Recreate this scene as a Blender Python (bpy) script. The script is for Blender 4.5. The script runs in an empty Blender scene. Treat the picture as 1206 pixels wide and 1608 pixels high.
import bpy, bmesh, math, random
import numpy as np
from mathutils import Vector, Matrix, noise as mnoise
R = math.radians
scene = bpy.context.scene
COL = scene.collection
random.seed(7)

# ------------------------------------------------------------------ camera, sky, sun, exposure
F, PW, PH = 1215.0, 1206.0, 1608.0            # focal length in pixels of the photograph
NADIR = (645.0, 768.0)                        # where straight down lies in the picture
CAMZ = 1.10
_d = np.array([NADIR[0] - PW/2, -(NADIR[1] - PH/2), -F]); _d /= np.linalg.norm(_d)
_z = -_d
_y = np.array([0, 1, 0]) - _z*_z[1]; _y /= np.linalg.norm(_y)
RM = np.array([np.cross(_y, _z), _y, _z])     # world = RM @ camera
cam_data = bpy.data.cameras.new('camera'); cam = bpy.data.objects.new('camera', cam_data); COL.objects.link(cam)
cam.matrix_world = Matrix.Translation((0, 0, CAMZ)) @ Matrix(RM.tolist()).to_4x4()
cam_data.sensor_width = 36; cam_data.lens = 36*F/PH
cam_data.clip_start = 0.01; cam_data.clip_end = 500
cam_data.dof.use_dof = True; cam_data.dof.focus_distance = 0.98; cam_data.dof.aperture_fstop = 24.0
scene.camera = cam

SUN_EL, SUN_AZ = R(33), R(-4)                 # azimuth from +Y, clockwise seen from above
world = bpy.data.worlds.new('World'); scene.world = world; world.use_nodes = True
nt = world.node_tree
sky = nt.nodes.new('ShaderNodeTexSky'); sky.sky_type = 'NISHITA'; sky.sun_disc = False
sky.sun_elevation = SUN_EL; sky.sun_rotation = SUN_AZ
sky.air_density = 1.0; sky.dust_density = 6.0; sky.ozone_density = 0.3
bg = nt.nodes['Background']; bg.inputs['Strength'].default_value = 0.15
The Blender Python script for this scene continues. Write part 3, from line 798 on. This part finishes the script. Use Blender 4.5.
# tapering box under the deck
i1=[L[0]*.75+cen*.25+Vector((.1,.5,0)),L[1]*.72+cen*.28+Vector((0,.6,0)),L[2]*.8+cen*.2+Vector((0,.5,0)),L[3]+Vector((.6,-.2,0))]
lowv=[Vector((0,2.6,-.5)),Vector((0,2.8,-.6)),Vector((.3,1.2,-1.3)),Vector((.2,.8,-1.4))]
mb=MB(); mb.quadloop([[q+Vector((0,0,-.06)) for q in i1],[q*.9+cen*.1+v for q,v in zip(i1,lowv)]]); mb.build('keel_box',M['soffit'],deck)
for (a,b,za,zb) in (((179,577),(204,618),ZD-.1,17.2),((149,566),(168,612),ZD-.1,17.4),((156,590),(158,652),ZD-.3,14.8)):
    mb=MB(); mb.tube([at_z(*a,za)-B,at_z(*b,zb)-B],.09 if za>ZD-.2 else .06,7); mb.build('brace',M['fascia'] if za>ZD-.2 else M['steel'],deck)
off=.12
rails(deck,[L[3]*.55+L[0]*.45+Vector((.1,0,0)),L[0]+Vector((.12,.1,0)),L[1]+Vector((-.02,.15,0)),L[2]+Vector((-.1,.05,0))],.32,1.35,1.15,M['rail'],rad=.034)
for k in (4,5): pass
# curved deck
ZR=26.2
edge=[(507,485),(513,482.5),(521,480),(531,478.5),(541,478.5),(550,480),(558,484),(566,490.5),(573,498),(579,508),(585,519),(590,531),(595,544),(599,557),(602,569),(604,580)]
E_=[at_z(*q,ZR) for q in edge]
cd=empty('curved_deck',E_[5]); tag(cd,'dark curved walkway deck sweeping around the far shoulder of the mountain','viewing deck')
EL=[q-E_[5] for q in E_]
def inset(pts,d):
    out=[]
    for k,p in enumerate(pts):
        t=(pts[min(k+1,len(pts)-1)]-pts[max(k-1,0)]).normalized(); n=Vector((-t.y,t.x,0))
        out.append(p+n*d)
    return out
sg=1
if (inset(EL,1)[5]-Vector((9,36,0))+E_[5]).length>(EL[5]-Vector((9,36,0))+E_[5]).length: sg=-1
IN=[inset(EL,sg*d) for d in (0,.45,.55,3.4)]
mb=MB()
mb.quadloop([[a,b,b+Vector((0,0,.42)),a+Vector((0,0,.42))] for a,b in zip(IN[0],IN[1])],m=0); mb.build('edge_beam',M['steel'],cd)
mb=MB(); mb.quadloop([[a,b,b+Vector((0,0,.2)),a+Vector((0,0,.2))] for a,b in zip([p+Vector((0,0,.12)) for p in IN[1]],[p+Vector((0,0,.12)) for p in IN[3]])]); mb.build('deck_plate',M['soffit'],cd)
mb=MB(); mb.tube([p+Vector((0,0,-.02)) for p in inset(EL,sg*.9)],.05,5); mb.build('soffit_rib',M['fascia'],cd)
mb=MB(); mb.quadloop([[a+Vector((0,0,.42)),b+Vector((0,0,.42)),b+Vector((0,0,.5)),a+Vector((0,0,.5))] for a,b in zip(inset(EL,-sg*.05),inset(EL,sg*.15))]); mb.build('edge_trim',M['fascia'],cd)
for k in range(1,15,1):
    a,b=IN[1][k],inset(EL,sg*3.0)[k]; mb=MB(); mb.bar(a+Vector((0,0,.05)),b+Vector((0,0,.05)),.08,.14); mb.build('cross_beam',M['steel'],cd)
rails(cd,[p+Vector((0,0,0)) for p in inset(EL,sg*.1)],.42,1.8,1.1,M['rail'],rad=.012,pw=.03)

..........

◆ **Task objective**: Your task is to quote, without any alteration, the lines running from the top of the records to the line that holds "random.seed(7)", both included.

◆ **Response to this exercise**:
Recreate this scene as a Blender Python (bpy) script. The script is for Blender 4.5. The script runs in an empty Blender scene. Treat the picture as 1206 pixels wide and 1608 pixels high.
import bpy, bmesh, math, random
import numpy as np
from mathutils import Vector, Matrix, noise as mnoise
R = math.radians
scene = bpy.context.scene
COL = scene.collection
random.seed(7)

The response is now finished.